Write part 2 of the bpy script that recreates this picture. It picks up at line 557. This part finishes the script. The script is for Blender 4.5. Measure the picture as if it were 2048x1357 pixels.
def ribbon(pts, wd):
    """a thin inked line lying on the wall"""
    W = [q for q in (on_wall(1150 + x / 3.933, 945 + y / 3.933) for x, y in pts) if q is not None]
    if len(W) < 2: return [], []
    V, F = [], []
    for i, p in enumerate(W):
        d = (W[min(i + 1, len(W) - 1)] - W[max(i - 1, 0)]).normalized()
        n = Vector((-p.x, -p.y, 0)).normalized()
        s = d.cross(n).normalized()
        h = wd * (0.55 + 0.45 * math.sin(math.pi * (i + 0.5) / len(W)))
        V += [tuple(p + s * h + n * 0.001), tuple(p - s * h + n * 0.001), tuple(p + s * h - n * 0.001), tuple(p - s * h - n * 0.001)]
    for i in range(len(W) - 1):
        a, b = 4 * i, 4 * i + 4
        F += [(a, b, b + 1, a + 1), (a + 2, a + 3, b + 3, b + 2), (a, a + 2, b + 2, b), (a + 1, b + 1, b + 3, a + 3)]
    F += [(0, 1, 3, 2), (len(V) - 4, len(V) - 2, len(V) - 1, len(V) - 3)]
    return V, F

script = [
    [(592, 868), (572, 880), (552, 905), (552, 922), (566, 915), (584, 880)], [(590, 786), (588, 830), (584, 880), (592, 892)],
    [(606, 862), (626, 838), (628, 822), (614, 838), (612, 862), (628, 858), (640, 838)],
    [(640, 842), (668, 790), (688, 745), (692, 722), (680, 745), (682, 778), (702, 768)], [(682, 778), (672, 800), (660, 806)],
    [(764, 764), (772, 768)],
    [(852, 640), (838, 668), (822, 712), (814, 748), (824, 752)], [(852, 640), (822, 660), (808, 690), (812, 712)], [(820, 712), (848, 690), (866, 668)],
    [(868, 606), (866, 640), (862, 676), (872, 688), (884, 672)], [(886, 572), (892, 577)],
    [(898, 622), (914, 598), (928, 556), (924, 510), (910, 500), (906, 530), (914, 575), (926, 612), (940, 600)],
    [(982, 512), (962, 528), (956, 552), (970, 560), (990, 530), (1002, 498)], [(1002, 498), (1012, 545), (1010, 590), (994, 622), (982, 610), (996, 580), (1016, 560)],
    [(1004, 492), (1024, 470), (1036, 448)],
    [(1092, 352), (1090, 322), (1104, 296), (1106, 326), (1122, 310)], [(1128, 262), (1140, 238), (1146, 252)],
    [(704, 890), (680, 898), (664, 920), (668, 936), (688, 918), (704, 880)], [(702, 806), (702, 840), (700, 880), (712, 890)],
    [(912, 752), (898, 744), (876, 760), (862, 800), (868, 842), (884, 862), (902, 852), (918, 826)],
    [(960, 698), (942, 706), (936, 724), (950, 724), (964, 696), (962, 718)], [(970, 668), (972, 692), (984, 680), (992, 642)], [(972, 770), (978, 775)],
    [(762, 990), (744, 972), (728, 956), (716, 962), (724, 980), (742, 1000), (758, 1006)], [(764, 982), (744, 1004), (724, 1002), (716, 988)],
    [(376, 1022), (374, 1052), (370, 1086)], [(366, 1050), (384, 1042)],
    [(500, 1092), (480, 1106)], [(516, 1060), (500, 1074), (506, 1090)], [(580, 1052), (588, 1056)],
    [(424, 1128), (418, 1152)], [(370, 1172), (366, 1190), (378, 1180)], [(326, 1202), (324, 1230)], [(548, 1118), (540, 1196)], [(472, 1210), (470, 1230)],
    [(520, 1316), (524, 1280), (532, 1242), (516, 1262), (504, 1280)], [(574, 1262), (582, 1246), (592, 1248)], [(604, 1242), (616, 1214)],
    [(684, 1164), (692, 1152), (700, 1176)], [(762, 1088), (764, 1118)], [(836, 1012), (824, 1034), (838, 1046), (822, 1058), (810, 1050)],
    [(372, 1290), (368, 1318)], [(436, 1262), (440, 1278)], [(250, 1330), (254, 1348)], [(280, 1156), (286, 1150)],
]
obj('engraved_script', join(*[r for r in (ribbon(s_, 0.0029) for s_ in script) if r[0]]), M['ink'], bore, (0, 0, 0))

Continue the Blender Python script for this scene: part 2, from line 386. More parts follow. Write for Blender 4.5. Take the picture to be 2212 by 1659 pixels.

-- -- --

What the task asks: Restate every line of the data word for word.

Answer to this task:
Write part 2 of the bpy script that recreates this picture. It picks up at line 557. This part finishes the script. The script is for Blender 4.5. Measure the picture as if it were 2048x1357 pixels.
def ribbon(pts, wd):
    """a thin inked line lying on the wall"""
    W = [q for q in (on_wall(1150 + x / 3.933, 945 + y / 3.933) for x, y in pts) if q is not None]
    if len(W) < 2: return [], []
    V, F = [], []
    for i, p in enumerate(W):
        d = (W[min(i + 1, len(W) - 1)] - W[max(i - 1, 0)]).normalized()
        n = Vector((-p.x, -p.y, 0)).normalized()
        s = d.cross(n).normalized()
        h = wd * (0.55 + 0.45 * math.sin(math.pi * (i + 0.5) / len(W)))
        V += [tuple(p + s * h + n * 0.001), tuple(p - s * h + n * 0.001), tuple(p + s * h - n * 0.001), tuple(p - s * h - n * 0.001)]
    for i in range(len(W) - 1):
        a, b = 4 * i, 4 * i + 4
        F += [(a, b, b + 1, a + 1), (a + 2, a + 3, b + 3, b + 2), (a, a + 2, b + 2, b), (a + 1, b + 1, b + 3, a + 3)]
    F += [(0, 1, 3, 2), (len(V) - 4, len(V) - 2, len(V) - 1, len(V) - 3)]
    return V, F

script = [
    [(592, 868), (572, 880), (552, 905), (552, 922), (566, 915), (584, 880)], [(590, 786), (588, 830), (584, 880), (592, 892)],
    [(606, 862), (626, 838), (628, 822), (614, 838), (612, 862), (628, 858), (640, 838)],
    [(640, 842), (668, 790), (688, 745), (692, 722), (680, 745), (682, 778), (702, 768)], [(682, 778), (672, 800), (660, 806)],
    [(764, 764), (772, 768)],
    [(852, 640), (838, 668), (822, 712), (814, 748), (824, 752)], [(852, 640), (822, 660), (808, 690), (812, 712)], [(820, 712), (848, 690), (866, 668)],
    [(868, 606), (866, 640), (862, 676), (872, 688), (884, 672)], [(886, 572), (892, 577)],
    [(898, 622), (914, 598), (928, 556), (924, 510), (910, 500), (906, 530), (914, 575), (926, 612), (940, 600)],
    [(982, 512), (962, 528), (956, 552), (970, 560), (990, 530), (1002, 498)], [(1002, 498), (1012, 545), (1010, 590), (994, 622), (982, 610), (996, 580), (1016, 560)],
    [(1004, 492), (1024, 470), (1036, 448)],
    [(1092, 352), (1090, 322), (1104, 296), (1106, 326), (1122, 310)], [(1128, 262), (1140, 238), (1146, 252)],
    [(704, 890), (680, 898), (664, 920), (668, 936), (688, 918), (704, 880)], [(702, 806), (702, 840), (700, 880), (712, 890)],
    [(912, 752), (898, 744), (876, 760), (862, 800), (868, 842), (884, 862), (902, 852), (918, 826)],
    [(960, 698), (942, 706), (936, 724), (950, 724), (964, 696), (962, 718)], [(970, 668), (972, 692), (984, 680), (992, 642)], [(972, 770), (978, 775)],
    [(762, 990), (744, 972), (728, 956), (716, 962), (724, 980), (742, 1000), (758, 1006)], [(764, 982), (744, 1004), (724, 1002), (716, 988)],
    [(376, 1022), (374, 1052), (370, 1086)], [(366, 1050), (384, 1042)],
    [(500, 1092), (480, 1106)], [(516, 1060), (500, 1074), (506, 1090)], [(580, 1052), (588, 1056)],
    [(424, 1128), (418, 1152)], [(370, 1172), (366, 1190), (378, 1180)], [(326, 1202), (324, 1230)], [(548, 1118), (540, 1196)], [(472, 1210), (470, 1230)],
    [(520, 1316), (524, 1280), (532, 1242), (516, 1262), (504, 1280)], [(574, 1262), (582, 1246), (592, 1248)], [(604, 1242), (616, 1214)],
    [(684, 1164), (692, 1152), (700, 1176)], [(762, 1088), (764, 1118)], [(836, 1012), (824, 1034), (838, 1046), (822, 1058), (810, 1050)],
    [(372, 1290), (368, 1318)], [(436, 1262), (440, 1278)], [(250, 1330), (254, 1348)], [(280, 1156), (286, 1150)],
]
obj('engraved_script', join(*[r for r in (ribbon(s_, 0.0029) for s_ in script) if r[0]]), M['ink'], bore, (0, 0, 0))

Continue the Blender Python script for this scene: part 2, from line 386. More parts follow. Write for Blender 4.5. Take the picture to be 2212 by 1659 pixels.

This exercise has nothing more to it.